La fameuse bouteille avec une particularité: elle avait appartenu à l’ancien président des États-Unis Thomas Jefferson, l’homme qui a écrit la Déclaration d’indépendance américaine. Évidemment, une telle somme déboursée pour une bouteille de vin cela ne passe pas inaperçu et cela avait provoqué un joli scandale. Malcolm Forbes, lui, avait répliqué: « Acheter un morceau d’histoire coûte de l’argent. »

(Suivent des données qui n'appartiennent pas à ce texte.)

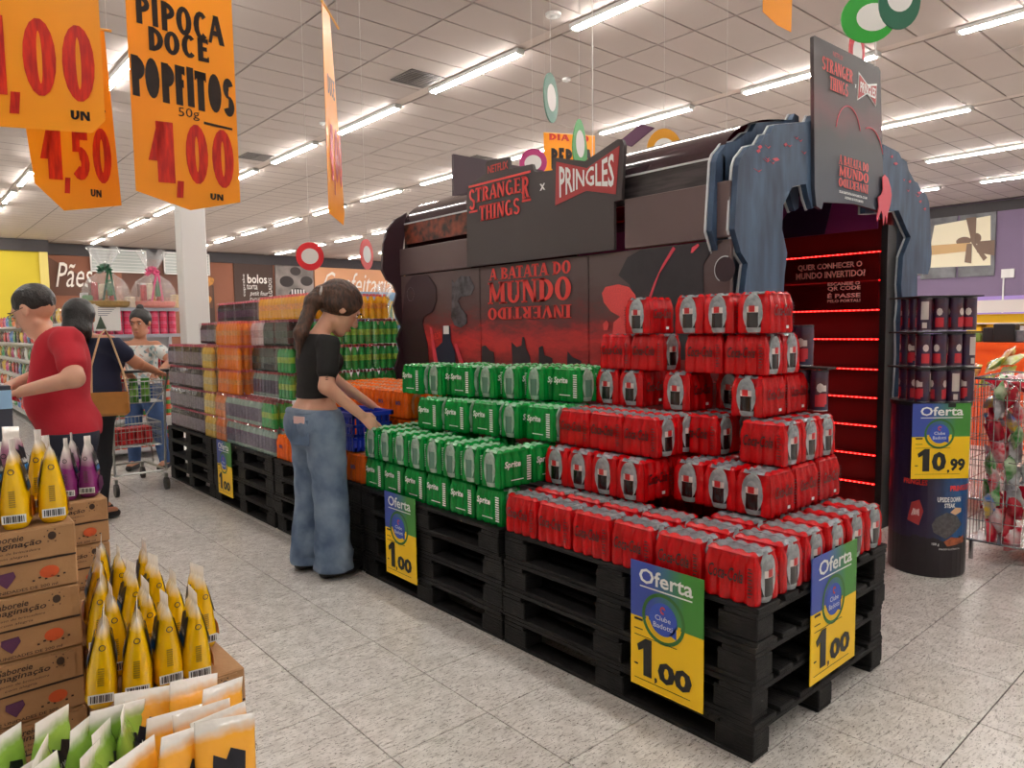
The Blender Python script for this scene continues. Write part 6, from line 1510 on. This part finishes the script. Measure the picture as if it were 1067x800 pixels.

Sauf que, le problème, c’est que l’on est même pas sûr qu’il s’agisse d’un morceau d’histoire. En effet, il impossible de prouver que cette fameuse bouteille ait appartenu à l’ancien président américain. Selon les notes de l’ex-président, il aurait acheté la bouteille à l’époque où il était ambassadeur en France. On le connaissait amateur de vin mais impossible de prouver que la bouteille à 156.000 dollars lui appartenait. D’ailleurs la fondation Thomas Jefferson n’a jamais pu confirmer que la bouteille avait appartenu au président.

Hardy Rodenstock

Derrière ce mystère se trouve Hardy Rodenstock, un ancien manager de stars allemand reconverti en marchand de vin. En 1985, il dit posséder plusieurs vieilles bouteilles ayant appartenu à Thomas Jefferson. Cependant, il refuse de dire par quel intermédiaire il en a fait l’acquisition. Il se contente de dire qu’il les a trouvées derrière un mur dans une cave de Paris. Dans un lieu qu’il tient secret évidemment. Beaucoup ont alors exprimé leur scepticisme mais un des grandes pontes du vin, Micheal Broadbent qui est pourtant responsable de la distribution du diplôme des Maîtres des vins, y croyait dur comme fer. En 2002, il déclarait pour le New York Times: « Je reconnais certains vins à la première gorgée et même souvent avant de les goûter, quand ils coulent dans mon verre, au moment du nez. Je doute m’être jamais trompé sur un Mouton 1945 ou un Mas de Domaine Gassac 1982. »

Il a donc réussi à écouler trois bouteilles dont celle que Malcolm Forbes garde encore précieusement dans sa cave. Les autres se sont retrouvées dans les mains de milliardaires et industriels comme William Koch par exemple. Mais en 2005, Koch se rend compte que Thomas Jefferson notait précisément tous ses achats en vin et ces bouteilles n’apparaissaient nulle part. Il engage donc quelques enquêteurs pour en savoir plus. Il s’avère que les initiales inscrites sur les bouteilles sont toutes fausses et gravées à la machine.

Poursuite

Suite à ces découvertes, William Koch poursuit Rodenstock en justice. Mais dans cette affaire, un autre homme est impliqué: Michael Broadbent qui s’est longtemps porté garant de Hardy Rodenstock. Dans cette entreprise, il avait ignoré les avis sceptiques de la fondation de Thomas Jefferson. Quoiqu’il en soit, il était convaincu de l’authenticité des bouteilles et Benjamin Wallace, l’auteur du livre The Billionaire’s Vinegar qui revient sur cette affaire, est persuadé que Broadbent était sincère.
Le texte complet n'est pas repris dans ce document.